У него появилась еще одна головная боль, на этот раз – когда большое жюри слушало дело Джайлса Кори. Минимум семь салемских девочек подтверждали его сверхъестественные способности. («Я истинно всем сердцем верю, что Джайлс Кори – ужасный колдун», – клялась Мерси Льюис. «Я истинно верю, что Джайлс Кори – ужасный колдун», – клялась Энн Патнэм – младшая. «Я истинно считаю, что он колдун», – клялась Элизабет Хаббард [57].) Он в виде призрака появлялся у них в кроватях, в молельне (где, кстати, занимал одно из престижных мест – удивительно, насколько часто ведьмы и колдуны почитали своим присутствием проповеди), на казни Бишоп. 9 сентября, выйдя вперед и встав напротив большого жюри, Кори поднял руку. Зачитали обвинение, он заявил, что невиновен. Далее суд поинтересовался: «Подсудимый, кто будет тебя судить?» Только после слов «Мой бог и моя страна» судьи могли продолжать. Кори уже раньше произносил их перед магистратами, но в ту сентябрьскую пятницу он молчал, застопорив весь процесс. Салемский фермер оказался не более восприимчив к требованиям главного прокурора, чем к требованиям своей жены, когда она в марте пыталась расседлать его коня (Марте суд вынес приговор днем ранее).
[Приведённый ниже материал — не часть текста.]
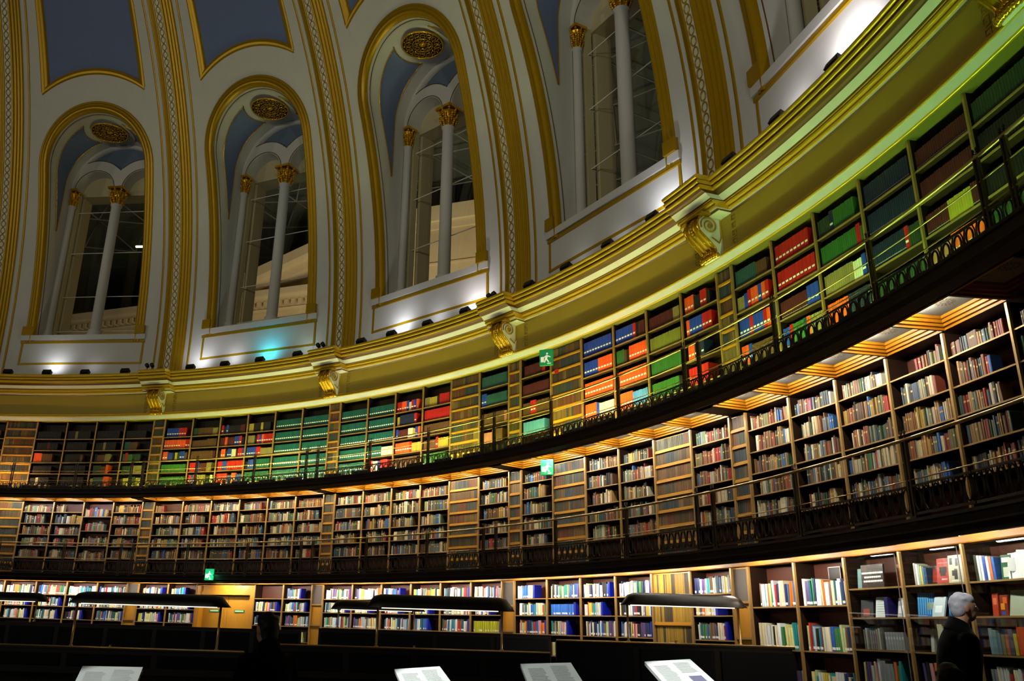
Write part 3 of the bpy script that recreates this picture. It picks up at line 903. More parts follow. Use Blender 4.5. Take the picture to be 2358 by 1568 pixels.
# ------------------------------------------------------------------ books
CC = dict(T='#0a5148', D='#23504f', R='#b41610', O='#e8551a', B='#1d3ea8', G='#2e6424', g='#263c24', N='#13233f', M='#4e1616', K='#5a3a1c', W='#d9d2b8',
          Y='#b09a30', E='#8a7a48', k='#151210', L='#4d8ac8', e='#7a7c28', P='#b06a5a', S='#c8d0cc')
CN = dict(T='teal', D='dark teal', R='red', O='orange', B='blue', G='green', g='dark green', N='navy', M='maroon', K='brown', W='cream', Y='ochre', E='beige', k='black', L='light blue', e='olive', P='pink', S='pale grey')
UPROWS = {(-1, 0): ['K9', 'K8', 'K9', 'E6K3', 'E9'], (-1, 2): ['k9', 'k4M1k3', 'O3K4', 'k7', 'k2W1k4'], (-1, 3): ['k3E1k5', 'k8', 'k6K1', 'k9', 'k9'], (-1, 4): ['k9', 'k3E1k4', 'k1K3E2', 'g3K2O1', 'Y1D4O2'],
      (-1, 5): ['k8', 'D2K3', 'D1R1G2g3', 'g4E4', 'k1Y2g3Y2'],
      (0, 0): ['B5*R3*', 'O7*O2R2*', 'O2*B2k1Y1g1B2*K1', 'G10', 'G10'], (0, 1): ['g2K6E2', 'K6K4', 'K9M1', 'R3*B1*M3E2', 'R1*B1*R1*E4g2W1'],
      (0, 2): ['R1*k1B1*k5M2', 'M2O1M3B2*R1*k1', 'k1O2*k1B2*W2M1R2*B1*', 'R2*B2*R7*', 'R5*B2O2*B3'], (0, 3): ['Y2k3Y1k3', 'E3k1R1*B1*O1*R4*', 'B4*R2*E5', 'k1B3*T6*', 'T10*'],
      (0, 4): ['T12*']*5, (0, 5): ['T12*']*5, (1, 0): ['T12*']*5, (1, 1): ['T12*', 'T12*', 'T12*', 'T6*W5', 'R2*W2B1R3'],
      (1, 2): ['R2*O2*B1*W1R1*B1*O1', 'Y1N6R1*', 'B1*M4W2Y1B1*O1', 'O6*R1*Y4', 'K9'], (1, 3): ['E2Y3k1R4', 'R11', 'K11', 'K5R1*Y4', 'G9'],
      (1, 5): ['D10', 'B2*D8', 'K9P1', 'P4K4', 'M8'], (2, 0): ['M7R1', 'M10', 'K3R2*K5', 'L8', 'D7'], (2, 2): ['B10*', 'B5*O5*', 'O10*', 'O4*B1W5'],
      (2, 3): ['B6*R1*k1M2', 'G3K1k1O7*', 'O10*', 'O5*L5'], (2, 4): ['M8E2', 'e10', 'G10', 'G9k2'], (2, 5): ['O3*k2R2*k1', 'O1*B4*R3*', 'O2*N3*', 'R6*'],
      (3, 0): ['D6K3', 'E2B1R1*O2*B1*O1*R1*', 'B3*R1*B3*R1*O2*B1*', 'O2*B1*K7'], (3, 1): ['R9*', 'R10*', 'M7B3*', 'B2R1G3T1O1E4'], (3, 2): ['g3N1*G5', 'G9R1G1', 'E7W2B1*', 'O5N5'],
      (3, 3): ['N10', 'N12', 'N8R1*g3', 'g10'], (3, 4): ['M12', 'M12', 'M5Y5M2', 'P4O6*'], (3, 5): ['g10', 'k9', 'k9', 'g6'], (4, 0): ['k9', 'g9', 'k9', 'D6']}
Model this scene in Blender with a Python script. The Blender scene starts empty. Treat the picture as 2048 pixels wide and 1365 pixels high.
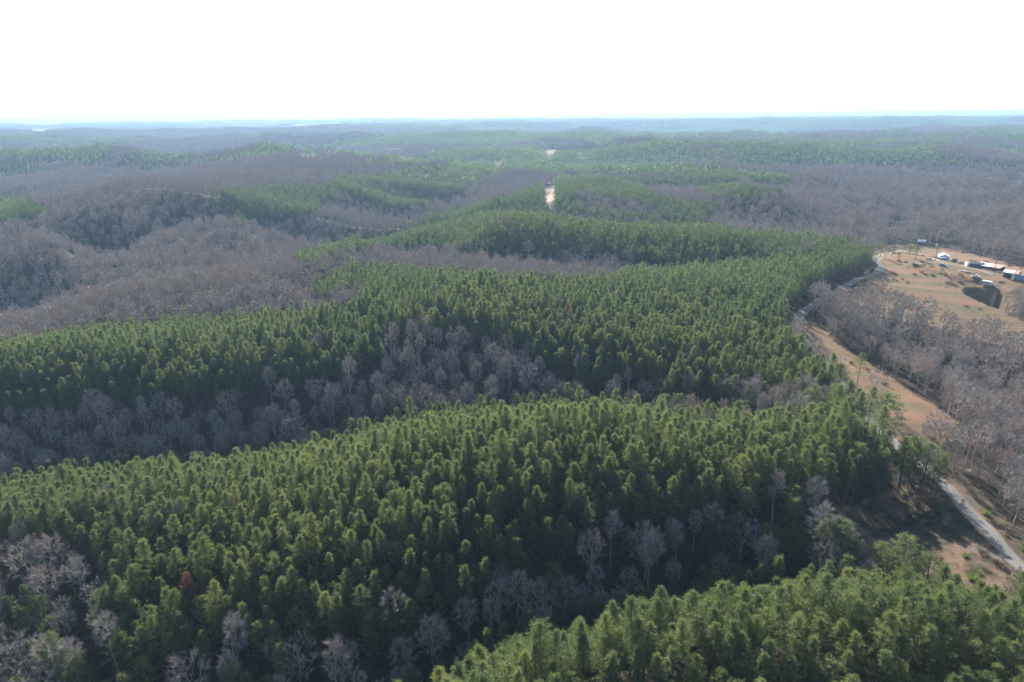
import bpy, bmesh, math, random
import numpy as np
from mathutils import Matrix, Vector

R = math.radians
S = bpy.context.scene
COL = S.collection
rng = np.random.default_rng(11)
random.seed(11)

# ------------------------------------------------------------------ camera
HC, FPX, PITCH, ROLL = 95.0, 1384.0, R(18.2), R(0.44)
cp, sp = math.cos(PITCH), math.sin(PITCH)
F_ = np.array((0, cp, -sp)); R0_ = np.array((1., 0, 0)); U0_ = np.array((0, sp, cp))
R_ = R0_*math.cos(ROLL) - U0_*math.sin(ROLL)
U_ = U0_*math.cos(ROLL) + R0_*math.sin(ROLL)
cam_d = bpy.data.cameras.new('camera')
cam = bpy.data.objects.new('camera', cam_d); COL.objects.link(cam)
cam_d.sensor_fit = 'HORIZONTAL'; cam_d.angle = 2*math.atan(1024/FPX)
cam_d.clip_start = 1.0; cam_d.clip_end = 80000
cam.matrix_world = Matrix(((R_[0], U_[0], -F_[0], 0), (R_[1], U_[1], -F_[1], 0), (R_[2], U_[2], -F_[2], HC), (0, 0, 0, 1)))
S.camera = cam

# ------------------------------------------------------------------ light
SUN_EL, SUN_AZ = R(30.5), R(-7)          # azimuth clockwise from +Y (the viewing direction)
w = bpy.data.worlds.new('World'); S.world = w; w.use_nodes = True
wn = w.node_tree.nodes; wl = w.node_tree.links
bg = wn['Background']; sky = wn.new('ShaderNodeTexSky')
sky.sky_type = 'NISHITA'; sky.sun_disc = False; sky.sun_elevation = SUN_EL; sky.sun_rotation = SUN_AZ
sky.altitude = 300; sky.air_density = 1.0; sky.dust_density = 0.8; sky.ozone_density = 1.0
bg.inputs['Strength'].default_value = 0.09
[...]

К счастью для Стаутона, некоторые люди еще не утрати- ли готовности вдохновлять толпу и защищать общие интересы. 2 сентября Коттон Мэзер написал главному судье. Все хорошо знали, как истово он рвался помогать Стаутону в его непростом, благородном деле [58]. За кулисами Мэзер уже сделал больше, чем мог подозревать Стаутон. (Это послание коренным образом отличалось от сумбурных двусмысленных писем, которые он ранее отправил Фостеру и Ричардсу.) Итак, он все лето, почти каждую неделю, постился, молясь о конце этого натиска злобных сил. Он чувствует, что пасторы обязаны поддержать суд в его чрезвычайной миссии, однако ни один до сих пор этого не сделал. Он предлагает закрыть эту брешь собой. Он уже начал кое-что писать, отчасти «дабы осветить наше бедствие со всей возможной правдивостью». Он обещает рассеять все сомнения насчет опасности для невиновных – этот абзац он подчеркнул. Он надеется «затупить пики ярости, которые мы теперь так часто обращаем друг на друга» [59]. Мэзер уверял, что будет согласовывать каждый слог своего сочинения со Стаутоном, чтобы «там не оказалось ни одного неуместного слова». (Он прекрасно знал, что не сможет ничего напечатать без разрешения.) Он собирается пересказать историю шведской эпидемии, делая упор на тех аспектах, которые больше всего похожи на салемские, – упражнение, схожее с воссозданием образа человека из его тени. Не мог бы Стаутон и его коллеги дать согласие на издание его маленького труда, который будет напоминать людям об их обязанностях в такой напряженный момент? Так как он знает, сколько важнейших дел лежит на плечах главного судьи, то побеспокоит его лишь выдержкой из рукописи. Он может пропустить первые тридцать четыре страницы. На прощание Мэзер пожелал Стаутону «успеха в его доблестных битвах с преисподней». В отличие от Мэри Эсти он получил желанный ответ. Стаутон начал отвечать прямо на обороте письма Мэзера. И в итоге мы получили лучший обзор событий 1692 года, спровоцированный нараставшим в августе общественным протестом, в виде пропагандистского текста.